┌─ Data extract
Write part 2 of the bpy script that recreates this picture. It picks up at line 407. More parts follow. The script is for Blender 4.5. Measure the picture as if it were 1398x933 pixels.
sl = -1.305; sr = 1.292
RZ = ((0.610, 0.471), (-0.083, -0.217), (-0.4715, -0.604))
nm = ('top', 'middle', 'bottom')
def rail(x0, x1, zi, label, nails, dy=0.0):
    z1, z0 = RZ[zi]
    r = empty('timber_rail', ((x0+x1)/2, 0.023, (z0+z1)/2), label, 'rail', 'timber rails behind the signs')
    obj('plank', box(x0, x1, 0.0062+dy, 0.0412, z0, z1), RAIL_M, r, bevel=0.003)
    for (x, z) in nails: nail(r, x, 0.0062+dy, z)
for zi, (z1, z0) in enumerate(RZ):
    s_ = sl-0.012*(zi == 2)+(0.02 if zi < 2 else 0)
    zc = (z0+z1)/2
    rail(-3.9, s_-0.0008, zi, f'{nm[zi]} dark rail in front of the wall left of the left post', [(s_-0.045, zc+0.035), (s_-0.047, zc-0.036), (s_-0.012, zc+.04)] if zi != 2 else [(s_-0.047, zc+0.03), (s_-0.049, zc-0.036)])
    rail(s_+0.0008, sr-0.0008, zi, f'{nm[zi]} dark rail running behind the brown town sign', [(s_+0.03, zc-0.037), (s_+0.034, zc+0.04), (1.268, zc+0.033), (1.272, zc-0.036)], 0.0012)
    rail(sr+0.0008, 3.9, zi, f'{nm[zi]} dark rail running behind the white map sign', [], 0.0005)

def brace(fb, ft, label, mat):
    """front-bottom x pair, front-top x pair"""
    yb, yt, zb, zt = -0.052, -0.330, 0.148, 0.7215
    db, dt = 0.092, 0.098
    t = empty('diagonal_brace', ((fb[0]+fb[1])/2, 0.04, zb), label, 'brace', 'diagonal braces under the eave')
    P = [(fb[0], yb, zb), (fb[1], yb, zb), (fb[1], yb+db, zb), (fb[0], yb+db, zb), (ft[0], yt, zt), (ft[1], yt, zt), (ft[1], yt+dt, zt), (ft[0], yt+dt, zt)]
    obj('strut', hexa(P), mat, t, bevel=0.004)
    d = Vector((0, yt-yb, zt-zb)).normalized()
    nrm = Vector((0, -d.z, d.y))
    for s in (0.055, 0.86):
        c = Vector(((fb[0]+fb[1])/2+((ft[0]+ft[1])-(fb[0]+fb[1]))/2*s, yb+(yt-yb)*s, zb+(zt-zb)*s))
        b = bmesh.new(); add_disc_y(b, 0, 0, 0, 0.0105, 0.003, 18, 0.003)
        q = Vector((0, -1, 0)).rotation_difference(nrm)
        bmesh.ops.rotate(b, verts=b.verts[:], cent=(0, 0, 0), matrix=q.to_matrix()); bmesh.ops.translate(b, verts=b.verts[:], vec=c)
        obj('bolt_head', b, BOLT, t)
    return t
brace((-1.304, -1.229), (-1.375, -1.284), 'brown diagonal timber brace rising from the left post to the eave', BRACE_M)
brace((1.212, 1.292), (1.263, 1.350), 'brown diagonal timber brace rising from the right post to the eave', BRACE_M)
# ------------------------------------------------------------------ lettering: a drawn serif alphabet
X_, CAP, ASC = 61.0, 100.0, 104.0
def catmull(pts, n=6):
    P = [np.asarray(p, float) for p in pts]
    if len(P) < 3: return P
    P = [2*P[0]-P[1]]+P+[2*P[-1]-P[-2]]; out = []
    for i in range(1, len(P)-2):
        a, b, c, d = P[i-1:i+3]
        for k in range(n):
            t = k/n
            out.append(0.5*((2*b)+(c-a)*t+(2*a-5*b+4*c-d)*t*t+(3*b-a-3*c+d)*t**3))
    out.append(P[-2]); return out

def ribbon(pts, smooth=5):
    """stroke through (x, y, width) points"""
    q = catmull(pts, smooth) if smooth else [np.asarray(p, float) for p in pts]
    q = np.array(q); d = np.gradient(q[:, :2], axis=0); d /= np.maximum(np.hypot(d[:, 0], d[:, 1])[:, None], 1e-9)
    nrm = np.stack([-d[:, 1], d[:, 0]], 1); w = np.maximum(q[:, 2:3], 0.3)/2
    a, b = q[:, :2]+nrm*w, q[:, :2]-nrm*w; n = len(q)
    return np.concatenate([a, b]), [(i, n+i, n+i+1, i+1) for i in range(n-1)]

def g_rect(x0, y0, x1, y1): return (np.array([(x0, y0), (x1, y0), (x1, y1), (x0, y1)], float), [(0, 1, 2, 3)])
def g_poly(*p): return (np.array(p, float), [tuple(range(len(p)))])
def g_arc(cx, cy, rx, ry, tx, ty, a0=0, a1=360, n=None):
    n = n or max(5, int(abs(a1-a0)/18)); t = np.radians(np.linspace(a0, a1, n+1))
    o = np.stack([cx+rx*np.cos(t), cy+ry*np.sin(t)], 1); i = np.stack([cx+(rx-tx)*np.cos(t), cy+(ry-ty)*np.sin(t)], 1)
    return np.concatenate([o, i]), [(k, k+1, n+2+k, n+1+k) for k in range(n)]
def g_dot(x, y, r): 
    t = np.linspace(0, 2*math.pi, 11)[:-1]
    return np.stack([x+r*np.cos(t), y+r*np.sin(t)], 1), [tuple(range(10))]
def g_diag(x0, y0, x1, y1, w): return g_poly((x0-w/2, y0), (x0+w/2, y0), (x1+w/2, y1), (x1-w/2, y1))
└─
*Goal of the exercise:*
Every line above should be retyped exactly as given.

*Full solution:*
Write part 2 of the bpy script that recreates this picture. It picks up at line 407. More parts follow. The script is for Blender 4.5. Measure the picture as if it were 1398x933 pixels.
sl = -1.305; sr = 1.292
RZ = ((0.610, 0.471), (-0.083, -0.217), (-0.4715, -0.604))
nm = ('top', 'middle', 'bottom')
def rail(x0, x1, zi, label, nails, dy=0.0):
    z1, z0 = RZ[zi]
    r = empty('timber_rail', ((x0+x1)/2, 0.023, (z0+z1)/2), label, 'rail', 'timber rails behind the signs')
    obj('plank', box(x0, x1, 0.0062+dy, 0.0412, z0, z1), RAIL_M, r, bevel=0.003)
    for (x, z) in nails: nail(r, x, 0.0062+dy, z)
for zi, (z1, z0) in enumerate(RZ):
    s_ = sl-0.012*(zi == 2)+(0.02 if zi < 2 else 0)
    zc = (z0+z1)/2
    rail(-3.9, s_-0.0008, zi, f'{nm[zi]} dark rail in front of the wall left of the left post', [(s_-0.045, zc+0.035), (s_-0.047, zc-0.036), (s_-0.012, zc+.04)] if zi != 2 else [(s_-0.047, zc+0.03), (s_-0.049, zc-0.036)])
    rail(s_+0.0008, sr-0.0008, zi, f'{nm[zi]} dark rail running behind the brown town sign', [(s_+0.03, zc-0.037), (s_+0.034, zc+0.04), (1.268, zc+0.033), (1.272, zc-0.036)], 0.0012)
    rail(sr+0.0008, 3.9, zi, f'{nm[zi]} dark rail running behind the white map sign', [], 0.0005)

def brace(fb, ft, label, mat):
    """front-bottom x pair, front-top x pair"""
    yb, yt, zb, zt = -0.052, -0.330, 0.148, 0.7215
    db, dt = 0.092, 0.098
    t = empty('diagonal_brace', ((fb[0]+fb[1])/2, 0.04, zb), label, 'brace', 'diagonal braces under the eave')
    P = [(fb[0], yb, zb), (fb[1], yb, zb), (fb[1], yb+db, zb), (fb[0], yb+db, zb), (ft[0], yt, zt), (ft[1], yt, zt), (ft[1], yt+dt, zt), (ft[0], yt+dt, zt)]
    obj('strut', hexa(P), mat, t, bevel=0.004)
    d = Vector((0, yt-yb, zt-zb)).normalized()
    nrm = Vector((0, -d.z, d.y))
    for s in (0.055, 0.86):
        c = Vector(((fb[0]+fb[1])/2+((ft[0]+ft[1])-(fb[0]+fb[1]))/2*s, yb+(yt-yb)*s, zb+(zt-zb)*s))
        b = bmesh.new(); add_disc_y(b, 0, 0, 0, 0.0105, 0.003, 18, 0.003)
        q = Vector((0, -1, 0)).rotation_difference(nrm)
        bmesh.ops.rotate(b, verts=b.verts[:], cent=(0, 0, 0), matrix=q.to_matrix()); bmesh.ops.translate(b, verts=b.verts[:], vec=c)
        obj('bolt_head', b, BOLT, t)
    return t
brace((-1.304, -1.229), (-1.375, -1.284), 'brown diagonal timber brace rising from the left post to the eave', BRACE_M)
brace((1.212, 1.292), (1.263, 1.350), 'brown diagonal timber brace rising from the right post to the eave', BRACE_M)
# ------------------------------------------------------------------ lettering: a drawn serif alphabet
X_, CAP, ASC = 61.0, 100.0, 104.0
def catmull(pts, n=6):
    P = [np.asarray(p, float) for p in pts]
    if len(P) < 3: return P
    P = [2*P[0]-P[1]]+P+[2*P[-1]-P[-2]]; out = []
    for i in range(1, len(P)-2):
        a, b, c, d = P[i-1:i+3]
        for k in range(n):
            t = k/n
            out.append(0.5*((2*b)+(c-a)*t+(2*a-5*b+4*c-d)*t*t+(3*b-a-3*c+d)*t**3))
    out.append(P[-2]); return out

def ribbon(pts, smooth=5):
    """stroke through (x, y, width) points"""
    q = catmull(pts, smooth) if smooth else [np.asarray(p, float) for p in pts]
    q = np.array(q); d = np.gradient(q[:, :2], axis=0); d /= np.maximum(np.hypot(d[:, 0], d[:, 1])[:, None], 1e-9)
    nrm = np.stack([-d[:, 1], d[:, 0]], 1); w = np.maximum(q[:, 2:3], 0.3)/2
    a, b = q[:, :2]+nrm*w, q[:, :2]-nrm*w; n = len(q)
    return np.concatenate([a, b]), [(i, n+i, n+i+1, i+1) for i in range(n-1)]

def g_rect(x0, y0, x1, y1): return (np.array([(x0, y0), (x1, y0), (x1, y1), (x0, y1)], float), [(0, 1, 2, 3)])
def g_poly(*p): return (np.array(p, float), [tuple(range(len(p)))])
def g_arc(cx, cy, rx, ry, tx, ty, a0=0, a1=360, n=None):
    n = n or max(5, int(abs(a1-a0)/18)); t = np.radians(np.linspace(a0, a1, n+1))
    o = np.stack([cx+rx*np.cos(t), cy+ry*np.sin(t)], 1); i = np.stack([cx+(rx-tx)*np.cos(t), cy+(ry-ty)*np.sin(t)], 1)
    return np.concatenate([o, i]), [(k, k+1, n+2+k, n+1+k) for k in range(n)]
def g_dot(x, y, r): 
    t = np.linspace(0, 2*math.pi, 11)[:-1]
    return np.stack([x+r*np.cos(t), y+r*np.sin(t)], 1), [tuple(range(10))]
def g_diag(x0, y0, x1, y1, w): return g_poly((x0-w/2, y0), (x0+w/2, y0), (x1+w/2, y1), (x1-w/2, y1))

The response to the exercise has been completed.